**Part of a data file**.
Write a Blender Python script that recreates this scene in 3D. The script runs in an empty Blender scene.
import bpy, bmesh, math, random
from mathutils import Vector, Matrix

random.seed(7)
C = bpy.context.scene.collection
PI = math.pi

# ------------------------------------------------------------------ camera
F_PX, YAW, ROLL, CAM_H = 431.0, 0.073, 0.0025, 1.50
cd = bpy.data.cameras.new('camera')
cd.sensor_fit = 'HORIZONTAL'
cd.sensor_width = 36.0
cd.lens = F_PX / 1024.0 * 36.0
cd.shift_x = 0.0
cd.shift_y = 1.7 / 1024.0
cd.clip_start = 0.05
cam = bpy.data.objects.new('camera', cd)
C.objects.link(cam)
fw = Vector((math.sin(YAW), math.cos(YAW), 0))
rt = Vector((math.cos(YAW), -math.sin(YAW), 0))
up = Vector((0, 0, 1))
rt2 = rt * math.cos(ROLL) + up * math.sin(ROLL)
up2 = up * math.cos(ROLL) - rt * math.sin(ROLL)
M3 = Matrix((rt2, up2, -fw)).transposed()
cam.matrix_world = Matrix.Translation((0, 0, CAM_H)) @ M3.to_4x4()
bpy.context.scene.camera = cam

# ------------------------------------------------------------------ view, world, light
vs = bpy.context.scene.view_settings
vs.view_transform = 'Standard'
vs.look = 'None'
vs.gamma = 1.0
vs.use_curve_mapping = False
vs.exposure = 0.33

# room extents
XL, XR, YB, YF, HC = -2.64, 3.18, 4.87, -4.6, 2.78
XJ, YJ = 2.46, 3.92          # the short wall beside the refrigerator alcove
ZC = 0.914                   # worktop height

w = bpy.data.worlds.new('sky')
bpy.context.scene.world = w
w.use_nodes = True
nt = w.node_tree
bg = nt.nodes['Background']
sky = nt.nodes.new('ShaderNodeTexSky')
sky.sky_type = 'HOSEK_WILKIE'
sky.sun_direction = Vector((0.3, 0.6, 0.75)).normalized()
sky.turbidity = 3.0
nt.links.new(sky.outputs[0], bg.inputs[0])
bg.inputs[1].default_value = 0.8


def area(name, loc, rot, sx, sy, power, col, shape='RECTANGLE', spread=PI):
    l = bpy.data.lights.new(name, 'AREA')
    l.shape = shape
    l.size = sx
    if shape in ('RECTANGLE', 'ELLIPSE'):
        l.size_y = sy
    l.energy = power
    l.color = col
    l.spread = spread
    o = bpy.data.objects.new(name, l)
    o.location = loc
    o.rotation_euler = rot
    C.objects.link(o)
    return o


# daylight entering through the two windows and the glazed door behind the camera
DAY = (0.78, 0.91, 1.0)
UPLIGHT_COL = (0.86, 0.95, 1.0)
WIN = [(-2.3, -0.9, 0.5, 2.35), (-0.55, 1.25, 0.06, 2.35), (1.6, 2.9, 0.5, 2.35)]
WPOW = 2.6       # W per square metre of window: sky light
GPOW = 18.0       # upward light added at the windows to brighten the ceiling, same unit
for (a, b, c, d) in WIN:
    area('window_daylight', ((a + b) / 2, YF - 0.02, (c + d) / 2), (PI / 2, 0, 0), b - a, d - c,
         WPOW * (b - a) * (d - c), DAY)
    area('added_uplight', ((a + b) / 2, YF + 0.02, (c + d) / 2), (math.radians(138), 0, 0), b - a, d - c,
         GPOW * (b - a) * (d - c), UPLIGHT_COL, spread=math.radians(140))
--
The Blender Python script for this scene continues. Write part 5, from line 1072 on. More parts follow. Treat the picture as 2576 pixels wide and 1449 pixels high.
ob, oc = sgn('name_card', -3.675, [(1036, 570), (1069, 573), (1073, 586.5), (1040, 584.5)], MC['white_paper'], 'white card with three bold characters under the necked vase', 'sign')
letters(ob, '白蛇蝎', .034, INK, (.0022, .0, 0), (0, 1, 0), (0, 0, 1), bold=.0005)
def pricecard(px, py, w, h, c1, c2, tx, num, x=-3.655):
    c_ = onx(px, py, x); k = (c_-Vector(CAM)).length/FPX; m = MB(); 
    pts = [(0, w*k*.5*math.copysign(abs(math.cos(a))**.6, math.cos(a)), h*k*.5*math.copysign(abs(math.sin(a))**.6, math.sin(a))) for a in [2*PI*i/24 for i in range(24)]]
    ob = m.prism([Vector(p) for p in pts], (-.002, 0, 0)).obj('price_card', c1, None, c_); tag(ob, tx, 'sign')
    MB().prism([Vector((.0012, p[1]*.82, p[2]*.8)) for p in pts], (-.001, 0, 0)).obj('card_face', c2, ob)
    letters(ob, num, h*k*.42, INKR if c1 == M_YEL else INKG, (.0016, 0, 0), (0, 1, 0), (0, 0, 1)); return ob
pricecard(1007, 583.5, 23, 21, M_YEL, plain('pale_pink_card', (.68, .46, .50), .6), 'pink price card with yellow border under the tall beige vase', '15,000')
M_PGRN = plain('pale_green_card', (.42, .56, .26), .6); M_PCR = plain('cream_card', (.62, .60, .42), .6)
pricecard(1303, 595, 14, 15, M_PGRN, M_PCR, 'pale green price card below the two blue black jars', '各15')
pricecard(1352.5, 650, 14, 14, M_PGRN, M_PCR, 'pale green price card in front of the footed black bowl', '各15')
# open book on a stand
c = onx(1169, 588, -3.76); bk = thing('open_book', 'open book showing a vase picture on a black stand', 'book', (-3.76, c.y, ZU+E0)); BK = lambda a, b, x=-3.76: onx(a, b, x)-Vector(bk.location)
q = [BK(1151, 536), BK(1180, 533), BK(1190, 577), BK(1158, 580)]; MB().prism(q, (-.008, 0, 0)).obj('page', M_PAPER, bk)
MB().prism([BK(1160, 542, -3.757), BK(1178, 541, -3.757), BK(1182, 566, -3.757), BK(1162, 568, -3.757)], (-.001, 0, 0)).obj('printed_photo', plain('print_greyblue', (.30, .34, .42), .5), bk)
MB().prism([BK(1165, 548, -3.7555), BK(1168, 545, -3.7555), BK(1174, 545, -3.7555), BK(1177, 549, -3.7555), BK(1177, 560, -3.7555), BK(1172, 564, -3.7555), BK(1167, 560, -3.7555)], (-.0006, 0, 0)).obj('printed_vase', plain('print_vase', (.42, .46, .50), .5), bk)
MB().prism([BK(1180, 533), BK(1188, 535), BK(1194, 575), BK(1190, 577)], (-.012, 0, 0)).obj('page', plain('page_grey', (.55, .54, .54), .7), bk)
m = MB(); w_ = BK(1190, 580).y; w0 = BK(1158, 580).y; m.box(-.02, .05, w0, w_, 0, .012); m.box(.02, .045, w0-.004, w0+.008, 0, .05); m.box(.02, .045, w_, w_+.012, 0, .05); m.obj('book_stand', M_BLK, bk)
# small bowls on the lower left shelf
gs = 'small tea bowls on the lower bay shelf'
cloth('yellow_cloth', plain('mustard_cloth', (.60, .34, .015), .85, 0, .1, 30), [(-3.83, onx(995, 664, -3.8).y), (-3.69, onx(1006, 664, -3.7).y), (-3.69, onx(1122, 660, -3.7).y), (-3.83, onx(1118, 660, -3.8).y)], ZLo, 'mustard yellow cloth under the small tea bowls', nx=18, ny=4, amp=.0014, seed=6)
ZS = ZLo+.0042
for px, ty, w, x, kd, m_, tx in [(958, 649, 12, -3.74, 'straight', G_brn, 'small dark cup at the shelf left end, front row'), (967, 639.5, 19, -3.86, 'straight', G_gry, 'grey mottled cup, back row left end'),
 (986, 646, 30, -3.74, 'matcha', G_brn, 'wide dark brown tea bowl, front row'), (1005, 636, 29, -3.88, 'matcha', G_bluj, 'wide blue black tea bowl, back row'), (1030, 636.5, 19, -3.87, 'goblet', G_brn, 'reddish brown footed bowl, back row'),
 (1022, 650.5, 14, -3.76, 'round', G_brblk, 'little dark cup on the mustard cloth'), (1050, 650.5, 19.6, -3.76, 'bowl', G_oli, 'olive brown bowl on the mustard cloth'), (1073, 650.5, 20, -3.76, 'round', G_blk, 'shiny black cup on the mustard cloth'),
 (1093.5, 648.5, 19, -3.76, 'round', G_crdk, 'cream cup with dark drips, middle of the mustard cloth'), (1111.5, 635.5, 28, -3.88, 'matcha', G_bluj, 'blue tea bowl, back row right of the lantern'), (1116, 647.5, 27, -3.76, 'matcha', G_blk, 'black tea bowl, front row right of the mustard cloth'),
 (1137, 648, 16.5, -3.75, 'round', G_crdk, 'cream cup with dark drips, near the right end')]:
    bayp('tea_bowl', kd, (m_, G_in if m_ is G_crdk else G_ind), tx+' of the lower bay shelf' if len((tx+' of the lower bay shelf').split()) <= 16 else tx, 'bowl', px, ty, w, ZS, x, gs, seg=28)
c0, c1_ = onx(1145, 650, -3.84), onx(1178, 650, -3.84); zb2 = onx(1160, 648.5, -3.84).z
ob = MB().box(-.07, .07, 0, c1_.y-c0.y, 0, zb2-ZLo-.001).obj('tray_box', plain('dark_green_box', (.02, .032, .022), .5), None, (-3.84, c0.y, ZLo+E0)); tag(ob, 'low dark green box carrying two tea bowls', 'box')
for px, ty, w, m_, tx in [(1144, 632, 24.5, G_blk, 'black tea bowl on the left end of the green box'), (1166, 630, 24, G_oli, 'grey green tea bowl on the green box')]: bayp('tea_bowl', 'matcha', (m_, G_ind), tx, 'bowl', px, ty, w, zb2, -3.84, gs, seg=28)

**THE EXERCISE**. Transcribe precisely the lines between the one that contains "Write a Blender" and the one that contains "# worktop height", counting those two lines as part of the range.

**REPLY TO THE EXERCISE**.
Write a Blender Python script that recreates this scene in 3D. The script runs in an empty Blender scene.
import bpy, bmesh, math, random
from mathutils import Vector, Matrix

random.seed(7)
C = bpy.context.scene.collection
PI = math.pi

# ------------------------------------------------------------------ camera
F_PX, YAW, ROLL, CAM_H = 431.0, 0.073, 0.0025, 1.50
cd = bpy.data.cameras.new('camera')
cd.sensor_fit = 'HORIZONTAL'
cd.sensor_width = 36.0
cd.lens = F_PX / 1024.0 * 36.0
cd.shift_x = 0.0
cd.shift_y = 1.7 / 1024.0
cd.clip_start = 0.05
cam = bpy.data.objects.new('camera', cd)
C.objects.link(cam)
fw = Vector((math.sin(YAW), math.cos(YAW), 0))
rt = Vector((math.cos(YAW), -math.sin(YAW), 0))
up = Vector((0, 0, 1))
rt2 = rt * math.cos(ROLL) + up * math.sin(ROLL)
up2 = up * math.cos(ROLL) - rt * math.sin(ROLL)
M3 = Matrix((rt2, up2, -fw)).transposed()
cam.matrix_world = Matrix.Translation((0, 0, CAM_H)) @ M3.to_4x4()
bpy.context.scene.camera = cam

# ------------------------------------------------------------------ view, world, light
vs = bpy.context.scene.view_settings
vs.view_transform = 'Standard'
vs.look = 'None'
vs.gamma = 1.0
vs.use_curve_mapping = False
vs.exposure = 0.33

# room extents
XL, XR, YB, YF, HC = -2.64, 3.18, 4.87, -4.6, 2.78
XJ, YJ = 2.46, 3.92          # the short wall beside the refrigerator alcove
ZC = 0.914                   # worktop height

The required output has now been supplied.